Friday, January 13, 2012

Not Me Lord? Can't You Send Someone Else?

"Moses pleaded with the Lord, 'O Lord, I'm just not a good speaker. I never have been, and I'm not now, even after you have spoken to me. I'm clumsy with words." Exodus 4:10 NLT

Moses never had the faith in himself that God had in him. As God pursued him, Moses just kept coming up with excuses why he couldn't fulfill God's need to be the prophet and leader God intended him to be.  He even begged God to send his brother, Aaron in his place. So, finally God agrees that together Moses and Aaron can go on this frightening mission to meet with the Pharaoh and try to change the Pharaoh's mind. God found a way to give Moses the strength needed to fulfill God's request.

I find this story from Exodus 4:1-17 fascinating in too many ways to put on this blog, but the part of this story that sticks in my mind is that Moses lacked confidence and was sure he wasn't the right candidate for the job.  Wow! Do I feel a lot like Moses in a lot of areas in my life! I often find myself pleading with God to find someone else to do what has to be done. I have a really great list of excuses!  You might call it a golden books of excuses. I can come up with some of the best excuses.  Now, that doesn't make me proud, instead it makes me feel very sad.  Why? Why don't I trust and have more faith that God knows me better than I know myself?  Why is my confidence so lacking when I have such faith in God that He is with me every step of the way?  It's mind-boggling to believe so deeply, but yet have such little faith to step out at times!

Often times I find that I'm stuck defining myself by past failures.  Oh that list could write a book bigger than the Bible! But, wait, have I forgotten that God gave the ultimate sacrifice so that I can change the pages of ugly black and red ink to clean unwritten pages? Am I too much like Moses?  Am I so sure that I'm going to fail before I begin, that I bring out my golden books of excuses. Yikes!

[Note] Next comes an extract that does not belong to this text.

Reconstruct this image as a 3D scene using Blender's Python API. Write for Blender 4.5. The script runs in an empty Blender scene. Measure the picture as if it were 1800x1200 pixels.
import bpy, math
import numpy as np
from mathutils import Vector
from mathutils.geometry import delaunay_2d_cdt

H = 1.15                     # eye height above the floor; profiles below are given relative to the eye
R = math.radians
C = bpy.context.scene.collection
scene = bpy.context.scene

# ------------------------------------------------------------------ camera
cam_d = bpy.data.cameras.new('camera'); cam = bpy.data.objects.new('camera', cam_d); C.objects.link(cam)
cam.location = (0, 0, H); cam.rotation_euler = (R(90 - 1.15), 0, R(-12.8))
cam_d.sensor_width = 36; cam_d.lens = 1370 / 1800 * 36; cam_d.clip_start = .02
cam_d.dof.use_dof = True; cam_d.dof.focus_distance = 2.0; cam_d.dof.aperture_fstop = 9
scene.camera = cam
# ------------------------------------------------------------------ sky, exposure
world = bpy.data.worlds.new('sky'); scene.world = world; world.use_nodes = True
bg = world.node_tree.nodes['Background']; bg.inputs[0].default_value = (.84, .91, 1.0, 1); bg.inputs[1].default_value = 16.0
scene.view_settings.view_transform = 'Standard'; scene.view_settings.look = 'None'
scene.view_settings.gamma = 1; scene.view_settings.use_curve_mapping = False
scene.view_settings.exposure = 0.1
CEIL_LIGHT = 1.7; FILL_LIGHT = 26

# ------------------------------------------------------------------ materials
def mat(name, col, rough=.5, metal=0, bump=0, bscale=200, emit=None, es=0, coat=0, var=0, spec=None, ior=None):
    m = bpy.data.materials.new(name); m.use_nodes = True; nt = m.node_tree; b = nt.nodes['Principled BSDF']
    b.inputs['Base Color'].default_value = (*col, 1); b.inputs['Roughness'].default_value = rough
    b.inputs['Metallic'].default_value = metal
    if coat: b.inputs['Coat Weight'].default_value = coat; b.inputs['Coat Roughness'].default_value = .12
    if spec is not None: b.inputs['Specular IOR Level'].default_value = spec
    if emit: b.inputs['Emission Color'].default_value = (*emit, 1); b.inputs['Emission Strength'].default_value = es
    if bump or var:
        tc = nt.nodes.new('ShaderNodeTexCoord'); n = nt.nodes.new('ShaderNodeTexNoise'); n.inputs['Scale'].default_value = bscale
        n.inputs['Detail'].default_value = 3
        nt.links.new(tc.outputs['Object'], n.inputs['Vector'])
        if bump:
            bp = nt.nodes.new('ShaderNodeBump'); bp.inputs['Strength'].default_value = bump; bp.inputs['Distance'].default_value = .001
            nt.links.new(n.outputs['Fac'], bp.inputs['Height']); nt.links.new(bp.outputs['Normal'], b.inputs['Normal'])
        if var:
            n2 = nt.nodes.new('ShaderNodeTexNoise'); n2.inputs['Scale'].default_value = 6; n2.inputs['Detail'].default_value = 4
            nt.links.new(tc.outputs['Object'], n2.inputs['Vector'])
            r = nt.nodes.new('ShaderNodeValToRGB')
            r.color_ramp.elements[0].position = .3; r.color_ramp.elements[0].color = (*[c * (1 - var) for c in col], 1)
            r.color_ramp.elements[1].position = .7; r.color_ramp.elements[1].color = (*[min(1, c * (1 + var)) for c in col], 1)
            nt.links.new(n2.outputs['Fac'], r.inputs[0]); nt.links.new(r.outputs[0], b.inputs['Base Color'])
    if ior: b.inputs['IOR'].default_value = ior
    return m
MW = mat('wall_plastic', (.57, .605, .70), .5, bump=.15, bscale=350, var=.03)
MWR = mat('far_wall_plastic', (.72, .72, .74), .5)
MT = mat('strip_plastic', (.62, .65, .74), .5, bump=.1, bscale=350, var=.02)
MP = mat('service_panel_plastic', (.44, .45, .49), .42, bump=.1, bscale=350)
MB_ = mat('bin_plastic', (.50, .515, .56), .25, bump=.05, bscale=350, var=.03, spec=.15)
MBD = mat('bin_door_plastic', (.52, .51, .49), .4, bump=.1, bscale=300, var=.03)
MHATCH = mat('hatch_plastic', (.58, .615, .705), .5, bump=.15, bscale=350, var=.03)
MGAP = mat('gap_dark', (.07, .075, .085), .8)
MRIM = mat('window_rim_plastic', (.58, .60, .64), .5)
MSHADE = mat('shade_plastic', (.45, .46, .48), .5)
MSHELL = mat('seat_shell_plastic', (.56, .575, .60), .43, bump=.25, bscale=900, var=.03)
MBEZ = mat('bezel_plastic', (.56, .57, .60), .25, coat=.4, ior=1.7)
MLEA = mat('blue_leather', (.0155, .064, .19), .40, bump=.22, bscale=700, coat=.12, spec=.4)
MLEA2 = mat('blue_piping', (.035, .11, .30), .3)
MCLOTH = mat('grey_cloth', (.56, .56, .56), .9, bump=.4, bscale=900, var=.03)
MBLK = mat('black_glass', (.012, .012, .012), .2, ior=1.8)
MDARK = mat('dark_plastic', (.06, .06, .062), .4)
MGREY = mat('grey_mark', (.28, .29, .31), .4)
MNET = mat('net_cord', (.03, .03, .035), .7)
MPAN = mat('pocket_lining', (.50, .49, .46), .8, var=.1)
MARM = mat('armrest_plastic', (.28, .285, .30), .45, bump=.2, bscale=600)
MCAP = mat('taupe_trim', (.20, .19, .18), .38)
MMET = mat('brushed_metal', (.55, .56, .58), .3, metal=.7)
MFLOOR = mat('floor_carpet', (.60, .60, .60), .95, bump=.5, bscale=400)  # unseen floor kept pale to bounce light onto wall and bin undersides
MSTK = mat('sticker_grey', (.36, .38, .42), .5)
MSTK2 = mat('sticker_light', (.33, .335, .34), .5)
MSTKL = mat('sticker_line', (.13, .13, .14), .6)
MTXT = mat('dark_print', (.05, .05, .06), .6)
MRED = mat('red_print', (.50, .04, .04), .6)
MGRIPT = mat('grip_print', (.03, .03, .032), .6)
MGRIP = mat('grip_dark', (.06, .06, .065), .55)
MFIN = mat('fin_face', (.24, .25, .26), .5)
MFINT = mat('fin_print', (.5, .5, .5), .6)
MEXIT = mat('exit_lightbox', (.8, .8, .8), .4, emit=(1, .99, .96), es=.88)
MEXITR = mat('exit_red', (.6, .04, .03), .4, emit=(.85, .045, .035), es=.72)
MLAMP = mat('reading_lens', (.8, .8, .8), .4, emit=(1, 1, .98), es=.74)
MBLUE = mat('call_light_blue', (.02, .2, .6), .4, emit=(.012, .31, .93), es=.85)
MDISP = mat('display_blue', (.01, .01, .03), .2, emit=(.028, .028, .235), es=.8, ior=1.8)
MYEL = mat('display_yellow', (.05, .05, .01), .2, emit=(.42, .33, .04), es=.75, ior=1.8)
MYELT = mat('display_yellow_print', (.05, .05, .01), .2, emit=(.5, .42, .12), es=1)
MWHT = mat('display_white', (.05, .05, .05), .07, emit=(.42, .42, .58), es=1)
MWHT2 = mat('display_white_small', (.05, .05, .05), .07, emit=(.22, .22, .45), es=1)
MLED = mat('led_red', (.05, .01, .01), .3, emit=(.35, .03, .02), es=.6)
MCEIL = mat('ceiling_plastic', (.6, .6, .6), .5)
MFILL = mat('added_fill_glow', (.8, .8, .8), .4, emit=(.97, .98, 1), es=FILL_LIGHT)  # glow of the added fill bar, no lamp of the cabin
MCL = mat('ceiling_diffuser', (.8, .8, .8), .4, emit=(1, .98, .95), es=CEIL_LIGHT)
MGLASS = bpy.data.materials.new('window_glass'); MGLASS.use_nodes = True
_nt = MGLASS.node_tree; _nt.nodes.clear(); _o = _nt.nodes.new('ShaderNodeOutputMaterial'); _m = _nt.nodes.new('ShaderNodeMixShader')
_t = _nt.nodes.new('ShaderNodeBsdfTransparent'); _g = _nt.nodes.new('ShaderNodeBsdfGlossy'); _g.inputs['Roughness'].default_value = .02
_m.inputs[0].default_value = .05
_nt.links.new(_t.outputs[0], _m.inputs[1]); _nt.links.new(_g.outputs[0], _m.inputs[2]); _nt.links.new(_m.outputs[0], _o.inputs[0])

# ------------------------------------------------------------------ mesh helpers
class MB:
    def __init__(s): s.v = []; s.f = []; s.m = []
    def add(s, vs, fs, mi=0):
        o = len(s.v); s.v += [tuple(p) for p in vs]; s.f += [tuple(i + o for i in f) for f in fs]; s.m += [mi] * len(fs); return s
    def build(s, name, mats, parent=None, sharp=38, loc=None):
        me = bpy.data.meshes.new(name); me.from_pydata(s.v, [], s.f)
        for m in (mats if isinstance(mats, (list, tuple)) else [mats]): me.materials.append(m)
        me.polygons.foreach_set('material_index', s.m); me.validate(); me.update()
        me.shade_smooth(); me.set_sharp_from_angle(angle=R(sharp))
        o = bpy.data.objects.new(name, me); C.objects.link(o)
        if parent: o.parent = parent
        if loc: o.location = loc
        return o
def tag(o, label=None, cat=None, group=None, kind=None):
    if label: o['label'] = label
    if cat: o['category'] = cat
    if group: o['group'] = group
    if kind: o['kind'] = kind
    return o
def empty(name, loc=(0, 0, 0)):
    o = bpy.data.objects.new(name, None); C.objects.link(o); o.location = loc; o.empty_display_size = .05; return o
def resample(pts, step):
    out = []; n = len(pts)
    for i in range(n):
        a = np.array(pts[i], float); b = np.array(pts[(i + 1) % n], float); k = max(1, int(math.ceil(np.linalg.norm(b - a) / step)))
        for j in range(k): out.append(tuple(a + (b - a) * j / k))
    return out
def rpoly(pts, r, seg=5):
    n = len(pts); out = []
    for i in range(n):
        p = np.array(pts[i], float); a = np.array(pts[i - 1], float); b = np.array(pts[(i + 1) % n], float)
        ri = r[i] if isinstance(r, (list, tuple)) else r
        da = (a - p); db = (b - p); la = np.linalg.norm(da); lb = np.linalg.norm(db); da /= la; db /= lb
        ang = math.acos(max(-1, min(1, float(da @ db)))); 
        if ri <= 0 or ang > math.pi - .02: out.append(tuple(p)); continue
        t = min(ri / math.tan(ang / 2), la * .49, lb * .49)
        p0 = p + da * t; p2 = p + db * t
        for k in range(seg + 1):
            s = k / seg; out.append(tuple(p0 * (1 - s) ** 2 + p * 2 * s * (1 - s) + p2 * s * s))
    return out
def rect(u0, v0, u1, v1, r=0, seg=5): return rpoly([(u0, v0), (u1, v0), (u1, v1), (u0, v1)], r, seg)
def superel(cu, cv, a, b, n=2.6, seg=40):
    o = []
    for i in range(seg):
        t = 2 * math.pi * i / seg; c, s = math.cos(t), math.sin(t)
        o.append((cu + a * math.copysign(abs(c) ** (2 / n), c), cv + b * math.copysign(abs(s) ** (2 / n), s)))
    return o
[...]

Maybe God wants to clear the pages in that book as well.  If I were to take the book of failures and the golden book of excuses and see the pages blank, how much different would my life be?  Would it reflect a person that has faith to step out into new adventures trusting that whether you fail or succeed, now has acquired the courage to move forward?

Let us pray:
Father,
You call each of us to make a difference in a world that desperately needs Your guidance.  So often, I feel like Moses and wait for You to send the right person even when I hear Your call.  Remind me that even if others may be able to do it better, that You will always equip me to do the best I can. And also remind me that even if I fail, you will clear that page so that I can write a new page in the book of life. Most of all, remind me that there will be joyful times of success that You and I will celebrate together!
Amen

1 comment:

  1. Oh, how many times I too have felt like Moses. Thank you for the reminder that our pages are wiped clear. Blessings!